_Required task_
Return each line holding the string "picture".

_Scripts that build scenes_
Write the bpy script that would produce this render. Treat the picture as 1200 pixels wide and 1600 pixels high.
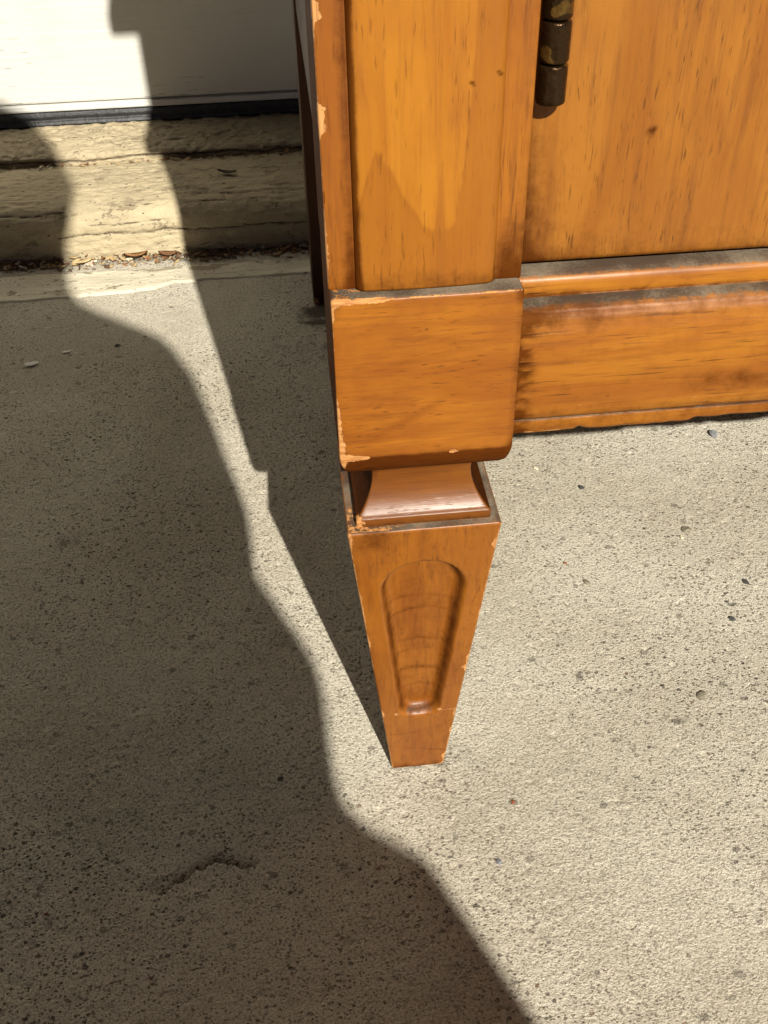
import bpy, bmesh, math, random
import numpy as np
from mathutils import Matrix, Vector

# ------------------------------------------------------------------ reset
for o in list(bpy.data.objects):
    bpy.data.objects.remove(o)
SC = bpy.context.scene
COL = SC.collection
rad = math.radians

# ------------------------------------------------------------------ camera
CAM = Vector((-.0425, -.2922, .44))
PITCH, ROLL, YAW = rad(40.607), rad(-1.337), rad(5.201)
F = Vector((math.sin(YAW) * math.cos(PITCH), math.cos(YAW) * math.cos(PITCH), -math.sin(PITCH)))
R0 = Vector((math.cos(YAW), -math.sin(YAW), 0))
U0 = R0.cross(F)
RR = math.cos(ROLL) * R0 + math.sin(ROLL) * U0
UU = -math.sin(ROLL) * R0 + math.cos(ROLL) * U0
cd = bpy.data.cameras.new('camera')
cam = bpy.data.objects.new('camera', cd)
COL.objects.link(cam)
M = Matrix((RR, UU, -F)).transposed().to_4x4()
M.translation = CAM
cam.matrix_world = M
cd.sensor_fit = 'VERTICAL'
cd.sensor_height = 36
cd.lens = 36 * 1606 / 1600
cd.clip_start = .01
cd.clip_end = 500
SC.camera = cam

# ------------------------------------------------------------------ light
SUN_EL = rad(37.1)
LX, LY = -.180, .9837                       # horizontal travel direction of the sunlight
wd = bpy.data.worlds.new('World')
SC.world = wd
wd.use_nodes = True
wn = wd.node_tree
bg = wn.nodes['Background']
sky = wn.nodes.new('ShaderNodeTexSky')
sky.sky_type = 'NISHITA'
sky.sun_disc = False
sky.sun_elevation = SUN_EL
sky.sun_rotation = math.atan2(-LX, -LY)
sky.air_density = .04
sky.dust_density = .12
sky.ozone_density = 0
wn.links.new(sky.outputs[0], bg.inputs['Color'])
bg.inputs['Strength'].default_value = .05
sd = bpy.data.lights.new('sun', 'SUN')
sd.energy = 5.0
sd.angle = rad(.53)
sd.color = (1, .95, .84)
sun = bpy.data.objects.new('sun', sd)
COL.objects.link(sun)
ldir = Vector((LX * math.cos(SUN_EL), LY * math.cos(SUN_EL), -math.sin(SUN_EL)))
sun.rotation_euler = ldir.to_track_quat('-Z', 'Y').to_euler()
sun.location = (1, -4, 4)
vs = SC.view_settings
vs.view_transform = 'Standard'
vs.look = 'None'
vs.gamma = 1
vs.use_curve_mapping = False
vs.exposure = .69

# ------------------------------------------------------------------ numpy noise
_T = np.random.RandomState(7).rand(512, 512)


def vn(x, y, s, seed=0):
    x = np.asarray(x, float) * s + seed * 17.31
    y = np.asarray(y, float) * s + seed * 9.77
    xi = np.floor(x).astype(int); yi = np.floor(y).astype(int)
    fx = x - xi; fy = y - yi
    fx = fx * fx * (3 - 2 * fx); fy = fy * fy * (3 - 2 * fy)
    a = _T[xi % 512, yi % 512]; b = _T[(xi + 1) % 512, yi % 512]
    c = _T[xi % 512, (yi + 1) % 512]; d = _T[(xi + 1) % 512, (yi + 1) % 512]
    return (a * (1 - fx) + b * fx) * (1 - fy) + (c * (1 - fx) + d * fx) * fy - .5


def fbm(x, y, s, oct=3, seed=0):
    r = 0; a = 1
    for k in range(oct):
        r = r + a * vn(x, y, s * 2 ** k, seed + k * 3); a *= .5
    return r


def sstep(a, b, x):
    t = np.clip((x - a) / (b - a), 0, 1)
    return t * t * (3 - 2 * t)


# ------------------------------------------------------------------ node helper
class G:
    def __init__(self, name):
        self.m = bpy.data.materials.new(name)
        self.m.use_nodes = True
        self.t = self.m.node_tree
        self.p = self.t.nodes['Principled BSDF']
        self.o = None

    def n(self, kind, props=None, **ins):
        nd = self.t.nodes.new('ShaderNode' + kind)
        for k, v in (props or {}).items():
            setattr(nd, k, v)
        for k, v in ins.items():
            self.put(nd, k.replace('_', ' '), v)
        return nd

    def put(self, nd, key, v):
        s = nd.inputs[int(key[1:])] if key[0] == 'i' and key[1:].isdigit() else nd.inputs[key]
        if isinstance(v, bpy.types.NodeSocket):
            self.t.links.new(v, s)
        else:
            s.default_value = v

    def set(self, **ins):
        for k, v in ins.items():
            self.put(self.p, k.replace('_', ' '), v)

    def coord(self, scale=(1, 1, 1), loc=(0, 0, 0), rot=(0, 0, 0)):
        if self.o is None:
            self.o = self.n('TexCoord').outputs['Object']
        mp = self.n('Mapping')
        self.t.links.new(self.o, mp.inputs[0])
        mp.inputs['Scale'].default_value = scale
        mp.inputs['Location'].default_value = loc
        mp.inputs['Rotation'].default_value = rot
        return mp.outputs[0]

    def noise(self, scale, detail=3, rough=.5, vec=None, dist=0):
        return self.n('TexNoise', Vector=vec or self.coord(), Scale=scale, Detail=detail, Roughness=rough,
                      Distortion=dist).outputs['Fac']

    def math(self, op, a, b=0., c=0., clamp=False):
        nd = self.n('Math', {'operation': op, 'use_clamp': clamp})
        for i, v in enumerate((a, b, c)):
            self.put(nd, 'i%d' % i, v)
        return nd.outputs[0]

    def ramp(self, f, a, b, lo=0., hi=1.):
        return self.n('MapRange', {'clamp': True, 'interpolation_type': 'SMOOTHSTEP'}, Value=f, From_Min=a, From_Max=b, To_Min=lo, To_Max=hi).outputs[0]

    def mix(self, f, a, b, mode='MIX'):
        nd = self.n('Mix', {'data_type': 'RGBA', 'blend_type': mode})
        for i, v in ((0, f), (6, a), (7, b)):
            if not isinstance(v, bpy.types.NodeSocket) and i > 0 and len(v) == 3:
                v = (*v, 1)
            self.put(nd, 'i%d' % i, v)
        return nd.outputs[2]

    def attr(self, name):
        return self.n('Attribute', {'attribute_name': name, 'attribute_type': 'GEOMETRY'}).outputs['Fac']

    def bump(self, h, dist, strength=1., normal=None):
        nd = self.n('Bump', Height=h, Distance=dist, Strength=strength)
        if normal is not None:
            self.put(nd, 'Normal', normal)
        return nd.outputs[0]


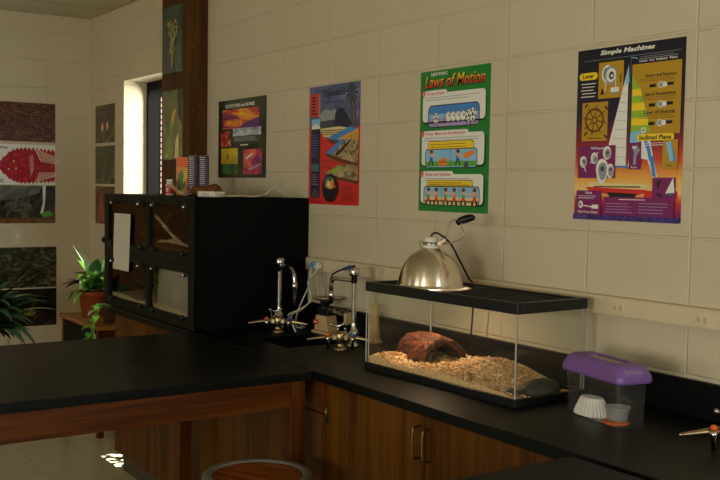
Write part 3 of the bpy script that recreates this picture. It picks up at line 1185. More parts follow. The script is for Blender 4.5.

_Final result_
Write the bpy script that would produce this render. Treat the picture as 1200 pixels wide and 1600 pixels high.
Write part 3 of the bpy script that recreates this picture. It picks up at line 1185. More parts follow. The script is for Blender 4.5.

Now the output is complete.